The German Wikipedia article on diminutive features a section on “Verselbständigte Diminutive”. These words all have conventional meaning, i.e. they are listed in a dictionary by themselves and not as part of their stem entry. Some of the stems are uncommon (today), e.g. Mär and Maid/Magd hence the derivation is intransparent for many people. Many are compounds that denote plants and animals where neither the left nor the right-hand part would denote one and only few could also be used without -chen, e.g. Meerschwein, Seepferd, Silberfisch are not unheard of. One can use the semantic opaqueness to construct bad puns, e.g. “Die neue Frau meines Vaters ist recht klein, ein richtiges Stiefmütterchen.”

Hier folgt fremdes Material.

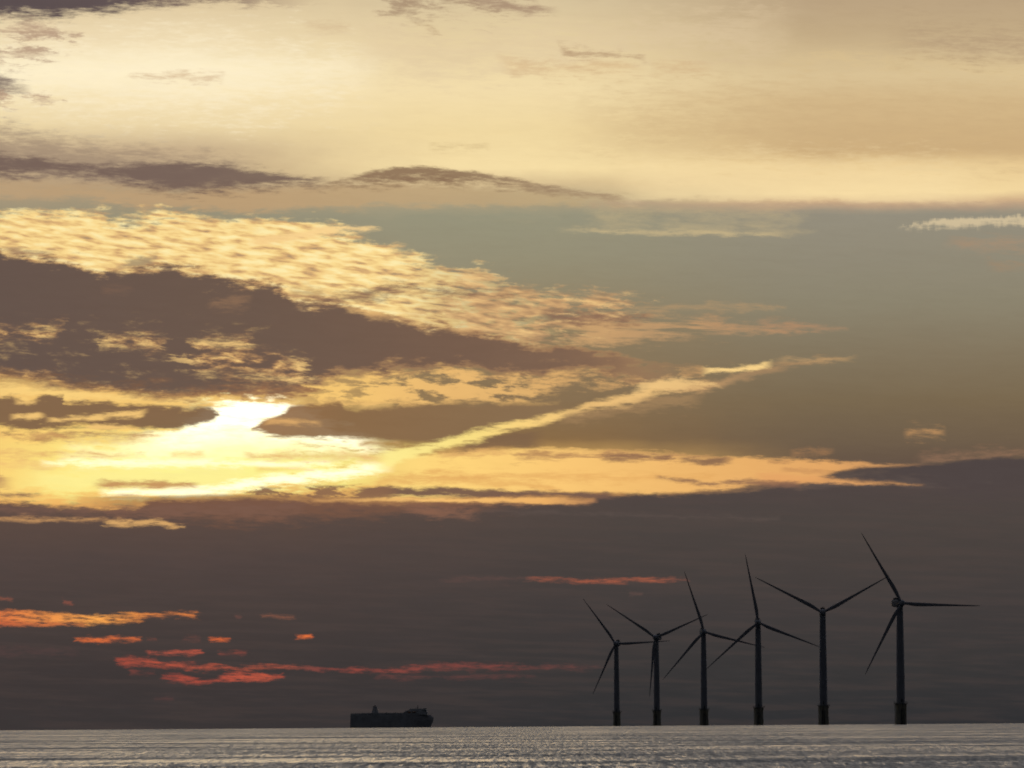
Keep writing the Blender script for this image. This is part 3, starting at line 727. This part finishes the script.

I’m interested in the last category, words that look like diminutives but aren’t. Eichhörnchen ‘squirrel’ doesn’t derive from Horn and Plätzchen ‘cookie’ doesn’t derive from Platz, although words like Ruheplätzchen do. (I think Veilchen may be misplaced there, because Veil is not a German word.) Are there any more like these?
There probably needs to be a consonant preceding -chen, since some (orthographic) candidates are nowhere near being thought of as a diminutive, e.g. nouns Knochen, Zeichen, Rachen, Drachen, Rochen, Sachen and several verbs used as nouns like Kochen, Suchen, Erwachen, Lachen, Sprechen, Tauchen, Stechen and, of course, Catchen.